To focus on the heritage dimension of the disaster by no means relegates the disappearance of so many millions of men and women to a negligible or secondary place. It surpasses their disappearance, giving them a new voice, a new existence. It shows that they bore within them something indestructible, the thread the executioner cannot cut, the thread we will not let him cut. We want to show this cultural heritage, music and language, not as in a museum but through its close interaction with other cultures which are alive and thriving today. The past which does not pass is the past that slots in with the present and opens up to the future. Over the next few days we will be discussing how to pass on the memory and how to teach the younger generations more and better about the Shoah, and how to prevent the nightmare from ever happening again.

The heritage certainly has a role to play in this undertaking and the Council of Europe has played a pioneering role in the field for over 15 years, closely allying culture and education.

Numerous countries of Europe have understood this and are supporting the Convention on the value of heritage for society.

Beyond the white or grey stones and the writings, the heritage is the silent witness, the succinct expression of our values, knowledge, creation, traditions and the like. What we need to do is to draw this witness out of its silence, make it speak again as it accompanies us in our daily round in the form of the tune we hum or that house in the street we cross every day.

This increased attention to all those things that are so easily forgotten in our everyday lives is an essential contribution to progress in the interreligious and intercultural dialogue in which the future of our world lies.

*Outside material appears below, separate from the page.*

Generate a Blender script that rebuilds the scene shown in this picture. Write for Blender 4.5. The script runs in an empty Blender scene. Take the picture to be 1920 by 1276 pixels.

The Council of Europe has made this its quest, from one meeting to the next, closely knitting a relationship between our countries on this crucial issue. That is how the idea was born of a day devoted in every country to teaching about the Shoah, and we are pleased to see that every year more countries take up this fine and necessary idea. Each of our colloquies (Paris, Vilnius, Donaueschingen, Brussels and Budapest) is another step forward, aimed at enriching our forms of education in the face of different audiences. It is an immense and difficult task: the events are already disappearing over the horizon with the last eye witnesses, so we need to be even more vigilant against the poison of revisionism. We know it well, and it is the very meaning of our presence here in Cracow today: the passing of the torch from eye witnesses to historians is a crucial moment. What transpired is thick and heavy with suffering, not just immediate, but long-term suffering. For all those who survived (and how few they were) the mark will never wash off. And now, under their very eyes, their story is disputed, portrayed as a myth, and soon Hitler will join Attila and Nero, just another figure in a bestiary of horror.

 

Our ambition is to make the link: not so that everyone, at every moment, relives the pain and torture of the extermination. That would be impossible, and somewhat morbid and perverse. No. It is a matter of making people understand how important it is to pay attention to any form of intolerance, to crush and wipe it out immediately. There is no innocent, harmless vexation or humiliation. Evil must always be nipped in the bud, for later, as the Cardinal of Munich said, is already too late

 

It only remains for me, on behalf of our Secretary General, Terry Davis, to thank you all for being willing and ready for this effort, and in particular our Polish hosts. Allow me to welcome the presence of two personalities in particular: Marek Edelmann, the last surviving leader of the Ghetto uprising, a Polish Jew whose ideas are not always in line with institutional thinking, and a kingpin of the museum of the Shoah which the Polish authorities are building today, and Cardinal Lustiger, who is doing us the honour of opening our colloquy: a Cardinal and, until recently Archbishop of Paris, of Polish and Jewish origin, who in childhood experienced persecution and the loss of those dear to him in the camps: who better to spread the word of the last century on the kerygma of evil that is Auschwitz? You were here on 27 January, bearing the message of the Church and the Pope; this time you will be speaking in your own name, with a spiritual message which can only be the same, but also with a more personal, more private message.

 

Our colloquy is neither a culmination nor a conclusion. It is but a step on the road we are tracing with patience and conviction, a road that leads to a more caring, more united world. And the Council of Europe has no other ambition than to be a modest ally of all those nations, all those men of good will, who are convinced of the need for and the urgency of this enterprise.